I have searched on 13" tires in the British car forums and found a lot of posts, only to discover that most are no longer produced.

I think there were one or two left, but I'm not going to bet that they're still available by the time I actually need them.

I looked at the Toyo's but the lightest R888 is 17 lb and the lightest RA-1 is 20 lb.

Marcus, thanks for the link; very interesting catalog but all heavily built stuff for American-based cars.

Unfortunately those tend to be the limitations we are faced with. You could probably run motorcycle tires if weight is your main concern, but I'm not sure how well the contact patch would be shaped for use in a non-tilting application. Also if I'm not mistaken, many motorcycle tires are very soft when compared to car tires so would probably need to be replaced more frequently.

The slicks and wheels used on formula cars and sports racers usually tend to be very light, and would probably fit your load range, but would be completely unsuitable for road use and would wear out at a truly amazing rate.

Have you looked into what wheels and tires are available for the original Mini?

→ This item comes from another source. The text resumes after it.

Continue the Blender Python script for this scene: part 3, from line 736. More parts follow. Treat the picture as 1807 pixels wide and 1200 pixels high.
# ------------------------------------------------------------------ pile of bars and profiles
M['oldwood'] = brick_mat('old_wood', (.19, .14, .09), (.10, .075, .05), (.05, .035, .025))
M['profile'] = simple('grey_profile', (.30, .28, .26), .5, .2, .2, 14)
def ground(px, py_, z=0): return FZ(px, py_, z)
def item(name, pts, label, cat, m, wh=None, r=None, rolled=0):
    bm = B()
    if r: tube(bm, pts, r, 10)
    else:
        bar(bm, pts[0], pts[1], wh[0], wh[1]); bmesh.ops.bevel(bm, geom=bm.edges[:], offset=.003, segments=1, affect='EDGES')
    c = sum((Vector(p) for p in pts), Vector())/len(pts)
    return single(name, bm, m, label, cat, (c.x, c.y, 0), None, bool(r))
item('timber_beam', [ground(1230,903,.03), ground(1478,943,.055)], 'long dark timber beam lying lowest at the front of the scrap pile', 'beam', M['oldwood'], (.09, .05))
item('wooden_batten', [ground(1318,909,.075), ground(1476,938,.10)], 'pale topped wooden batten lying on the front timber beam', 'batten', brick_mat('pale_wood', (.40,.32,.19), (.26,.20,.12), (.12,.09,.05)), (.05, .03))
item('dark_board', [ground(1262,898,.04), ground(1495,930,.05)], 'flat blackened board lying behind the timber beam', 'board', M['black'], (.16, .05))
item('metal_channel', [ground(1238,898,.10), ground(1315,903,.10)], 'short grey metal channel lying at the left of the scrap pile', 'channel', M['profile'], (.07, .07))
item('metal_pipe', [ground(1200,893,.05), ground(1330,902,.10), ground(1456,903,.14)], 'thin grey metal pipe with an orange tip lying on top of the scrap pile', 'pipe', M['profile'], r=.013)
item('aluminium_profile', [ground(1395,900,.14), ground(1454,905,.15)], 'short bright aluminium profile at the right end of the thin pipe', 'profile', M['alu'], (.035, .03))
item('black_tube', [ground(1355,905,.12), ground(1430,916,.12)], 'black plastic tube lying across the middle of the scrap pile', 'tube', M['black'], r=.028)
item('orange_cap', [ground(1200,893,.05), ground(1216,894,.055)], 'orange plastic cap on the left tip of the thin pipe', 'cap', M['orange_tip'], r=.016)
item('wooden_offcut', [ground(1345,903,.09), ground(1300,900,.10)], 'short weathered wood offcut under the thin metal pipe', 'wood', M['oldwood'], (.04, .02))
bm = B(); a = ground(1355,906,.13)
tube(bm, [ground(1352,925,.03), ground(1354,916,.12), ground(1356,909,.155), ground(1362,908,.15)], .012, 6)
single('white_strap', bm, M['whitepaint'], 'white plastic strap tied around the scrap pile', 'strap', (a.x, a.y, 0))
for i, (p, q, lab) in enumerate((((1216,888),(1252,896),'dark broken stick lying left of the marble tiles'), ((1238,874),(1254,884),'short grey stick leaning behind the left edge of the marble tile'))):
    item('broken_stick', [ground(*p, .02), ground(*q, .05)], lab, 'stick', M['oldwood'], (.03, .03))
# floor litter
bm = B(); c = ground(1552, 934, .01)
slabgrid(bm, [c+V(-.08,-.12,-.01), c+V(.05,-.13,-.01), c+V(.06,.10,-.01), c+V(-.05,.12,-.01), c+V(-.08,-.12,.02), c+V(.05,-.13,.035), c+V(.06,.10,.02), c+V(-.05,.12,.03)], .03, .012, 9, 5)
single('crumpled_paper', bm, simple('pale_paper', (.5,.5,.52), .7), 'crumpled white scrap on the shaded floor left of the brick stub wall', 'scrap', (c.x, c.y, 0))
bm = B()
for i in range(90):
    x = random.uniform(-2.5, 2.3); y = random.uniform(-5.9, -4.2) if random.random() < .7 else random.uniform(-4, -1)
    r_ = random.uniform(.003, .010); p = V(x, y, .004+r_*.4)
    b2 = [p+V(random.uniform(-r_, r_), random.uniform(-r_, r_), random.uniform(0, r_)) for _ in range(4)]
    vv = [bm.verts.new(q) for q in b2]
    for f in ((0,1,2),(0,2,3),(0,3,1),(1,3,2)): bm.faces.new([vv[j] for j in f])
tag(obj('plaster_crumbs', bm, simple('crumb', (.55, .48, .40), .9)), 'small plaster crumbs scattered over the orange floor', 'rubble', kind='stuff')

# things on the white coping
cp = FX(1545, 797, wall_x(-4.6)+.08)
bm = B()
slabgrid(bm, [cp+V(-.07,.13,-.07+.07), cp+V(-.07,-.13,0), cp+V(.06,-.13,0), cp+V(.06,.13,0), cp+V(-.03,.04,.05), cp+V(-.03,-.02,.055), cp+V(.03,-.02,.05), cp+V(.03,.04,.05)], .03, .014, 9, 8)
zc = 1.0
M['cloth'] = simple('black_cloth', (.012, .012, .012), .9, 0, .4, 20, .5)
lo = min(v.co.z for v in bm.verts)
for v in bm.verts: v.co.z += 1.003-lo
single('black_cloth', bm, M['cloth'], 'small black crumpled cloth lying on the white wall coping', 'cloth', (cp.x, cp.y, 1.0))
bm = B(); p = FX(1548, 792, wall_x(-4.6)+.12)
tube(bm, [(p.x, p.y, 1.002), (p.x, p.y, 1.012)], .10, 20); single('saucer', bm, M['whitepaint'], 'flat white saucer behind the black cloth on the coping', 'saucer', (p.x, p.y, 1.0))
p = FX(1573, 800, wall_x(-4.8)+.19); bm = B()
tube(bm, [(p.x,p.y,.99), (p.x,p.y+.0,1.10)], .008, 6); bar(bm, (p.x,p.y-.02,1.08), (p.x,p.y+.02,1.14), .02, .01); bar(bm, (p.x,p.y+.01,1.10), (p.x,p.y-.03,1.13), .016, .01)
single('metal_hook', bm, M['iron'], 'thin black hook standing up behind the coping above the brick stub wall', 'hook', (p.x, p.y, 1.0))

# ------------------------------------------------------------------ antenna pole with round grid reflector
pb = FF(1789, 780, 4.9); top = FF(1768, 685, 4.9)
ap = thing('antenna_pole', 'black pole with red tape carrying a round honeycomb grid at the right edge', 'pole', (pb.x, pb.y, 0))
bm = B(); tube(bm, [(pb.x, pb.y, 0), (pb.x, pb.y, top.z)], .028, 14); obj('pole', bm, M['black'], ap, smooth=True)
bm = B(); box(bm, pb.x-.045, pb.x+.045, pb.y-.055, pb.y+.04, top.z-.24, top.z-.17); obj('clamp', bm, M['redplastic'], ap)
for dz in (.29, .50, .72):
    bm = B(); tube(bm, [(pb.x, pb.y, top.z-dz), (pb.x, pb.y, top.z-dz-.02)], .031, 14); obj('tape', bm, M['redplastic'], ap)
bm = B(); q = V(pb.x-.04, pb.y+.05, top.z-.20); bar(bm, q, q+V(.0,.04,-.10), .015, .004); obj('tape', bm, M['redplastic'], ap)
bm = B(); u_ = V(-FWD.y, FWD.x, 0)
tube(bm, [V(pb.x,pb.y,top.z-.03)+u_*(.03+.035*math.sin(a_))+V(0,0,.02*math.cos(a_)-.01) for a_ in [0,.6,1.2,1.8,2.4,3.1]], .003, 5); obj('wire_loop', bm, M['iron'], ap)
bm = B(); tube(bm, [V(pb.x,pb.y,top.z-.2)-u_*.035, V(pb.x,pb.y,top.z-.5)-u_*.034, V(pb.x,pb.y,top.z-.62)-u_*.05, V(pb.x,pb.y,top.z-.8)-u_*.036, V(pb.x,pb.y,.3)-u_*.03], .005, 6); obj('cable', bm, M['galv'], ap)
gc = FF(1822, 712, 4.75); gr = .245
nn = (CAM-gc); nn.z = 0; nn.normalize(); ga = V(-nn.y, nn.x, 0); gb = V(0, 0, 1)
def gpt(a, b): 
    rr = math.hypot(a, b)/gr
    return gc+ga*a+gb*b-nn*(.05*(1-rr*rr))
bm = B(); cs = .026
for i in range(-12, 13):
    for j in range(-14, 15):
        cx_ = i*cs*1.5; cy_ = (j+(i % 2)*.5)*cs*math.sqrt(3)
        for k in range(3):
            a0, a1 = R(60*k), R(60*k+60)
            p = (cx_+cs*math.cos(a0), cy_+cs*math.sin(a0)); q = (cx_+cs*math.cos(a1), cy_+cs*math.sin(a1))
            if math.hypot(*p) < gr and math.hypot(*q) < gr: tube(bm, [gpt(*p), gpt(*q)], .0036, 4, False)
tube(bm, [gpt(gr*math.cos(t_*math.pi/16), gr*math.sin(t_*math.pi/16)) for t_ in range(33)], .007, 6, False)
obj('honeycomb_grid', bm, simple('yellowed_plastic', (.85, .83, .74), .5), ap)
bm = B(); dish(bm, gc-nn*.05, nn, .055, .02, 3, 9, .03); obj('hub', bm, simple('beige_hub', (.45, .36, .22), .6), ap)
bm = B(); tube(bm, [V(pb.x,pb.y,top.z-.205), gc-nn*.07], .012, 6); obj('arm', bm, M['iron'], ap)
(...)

Unfortunately everything about a road car is ultimately a compromise, especially if you are working within a budget. It requires needing to satisfy a large number of requirements that sometimes conflict and doing so in a reasonably economic manner. Starting with parts manufactured by others and readily available used is usually a big step towards satisfying the economic limitation. Custom uprights and ultralight suspension components are possible, but usually either expensive to CNC (if you don't have access to the equipment) or hard to ensure proper safety margins are being met.

The problem with suspension failures is that, by their general nature, they tend to happen at the worst possible time. Usually the suspension is loaded to he breaking point when something fails, and then the rest of the structure suddenly needs to deal with the outcome of the resulting failures; frequently leading to impacts (terrain and possibly other vehicles and structures) and loss of control. Personally, I'd prefer a bit of extra safety margin; I've seen the end results of suspension failures at speed. It usually ends badly.

Aren't the original Mini's 10"?

I think that will be going to far in the small direction; pretty hard to fit brake discs into etc.

The Spitfire upright is a reasonable place to start, though it's hard not to fall into my unreasonable ways and want to design/build everything much closer to the ideal.

Re suspension part breakage, those are good points.

I'd address that by conservative design (including fatigue analysis), using reasonably ductile materials that don't suffer brittle failure, and periodic inspection.